EVANGELIE Joh., 14, 15-21
Uit het heilig evangelie van onze Heer Jezus Christus volgens Johannes
In die tijd zei Jezus tot zijn leerlingen: “Als gij Mij liefhebt, zult ge mijn geboden onderhouden. Dan zal de Vader op mijn gebed u een andere Helper geven om voor altijd bij u te blijven: de Geest van de waarheid, voor wie de wereld niet ontvankelijk is, omdat zij Hem niet ziet en niet kent. Gij kent Hem, want Hij blijft bij u en zal in u zijn. Ik zal u niet verweesd achterlaten: Ik keer tot u terug. Nog een korte tijd en de wereld ziet Mij niet meer; gij echter zult Mij zien, want Ik leef en ook gij zult leven. Op die dag zult gij weten, dat Ik in mijn Vader ben en gij in Mij en Ik in u. Wie mijn geboden onderhoudt, die hij heeft ontvangen, hij is het die Mij liefheeft.
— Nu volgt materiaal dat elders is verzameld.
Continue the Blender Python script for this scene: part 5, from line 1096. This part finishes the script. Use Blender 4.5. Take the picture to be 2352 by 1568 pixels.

En wie Mij liefheeft, zal door mijn Vader bemind worden; ook Ik zal hem beminnen en Ik zal Mij aan hem openbaren.”
BEZINNING
Nu in het laatste deel van de Paastijd gaat de aandacht van de verschijningen van de Verrezen Jezus naar zijn blijvende aanwezigheid met zijn Kerk door de heilige Geest. Dat is belangrijk voor ons omdat wij, de Kerk van vandaag, de voortzetting zijn van die vroege Kerk. De lezingen van deze tijd herinneren ons dat Christen zijn een levende en actieve roeping is. Het is een manier van leven, een levenshouding, die niet altijd rijmt met de wereld om ons heen. Toch zouden wij bijval krijgen van velen dat de wereld op veel gebieden anders zou moeten zijn dan het nu is. Een mooie aanleiding om getuigen te zijn voor Gods koninkrijk, een wereld zoals God van droomt!
De boodschap van dat Koninkrijk is niet om stilletjes voor onszelf te houden. Kunnen wij getuigen zijn van deze boodschap, zoals Filippus in de eerste lezing (maar dan wel op een manier voor onze tijd en omstandigheden)? In deze uitdaging zullen wij, evenals Filippus, geholpen en versterkt worden door gebed en de sacramenten, waarin Christus blijvend onder ons aanwezig is. De gaven van de heilige Geest zijn voor allen met een open hart voor Zijn Woord – ook die buiten onze eigen kring.
Leven als Christen betekent vaak misverstand, kritiek en zelfs afwijzing. Het Evangelie blijft een uitdaging voor de normen en waarden (of het ontbreken ervan) van onze samenleving, net zoals voor de eerste Christenen. Dat is lastig, maar Petrus zegt ons (tweede lezing), heel nuchter, dat het beter is om te lijden voor het goed doen, dan te lijden onder de straf voor het fout doen. Als wij toch last moeten hebben, of lijden, laat het dan zijn voor iets waarvoor het de moeite waard is!
Wij volgen zijn geboden, niet opdat Jezus ons zal liefhebben, maar omdat Hij ons liefheeft. In het laatste avondmaal zegt Jezus “Heb elkaar lief zoals ik u heb liefgehad”. Hij heeft ons het eerst liefgehad, en onvoorwaardelijk. Dat is de grootste behoefte van de mens, onvoorwaardelijk geliefd te zijn. Het is soms moeilijk te beseffen dat God ons zo liefheeft. Soms neigen wij te denken dat God ons lief zal hebben als wij goed zijn. Maar Hij heeft ons lief omdat Hij goed is. Dat wij bestaan is al een teken van Gods liefde, en het Goede Nieuws: die liefde is onvoorwaardelijk. Onze respons is om ook lief te hebben.
In het leven volgens deze voortdurende en actieve liefde getuigen wij van de Heer, en zo blijft Hij ook vandaag aanwezig onder ons. Dat ons hart open mag blijven voor zijn werkelijke aanwezigheid in zijn Woord en in de Eucharistie en in de dagelijkse ontmoetingen van ons leven. Laat Zijn aanwezigheid actueel worden in de woorden en daden, onze omgang, met onze familie, vrienden en omgeving.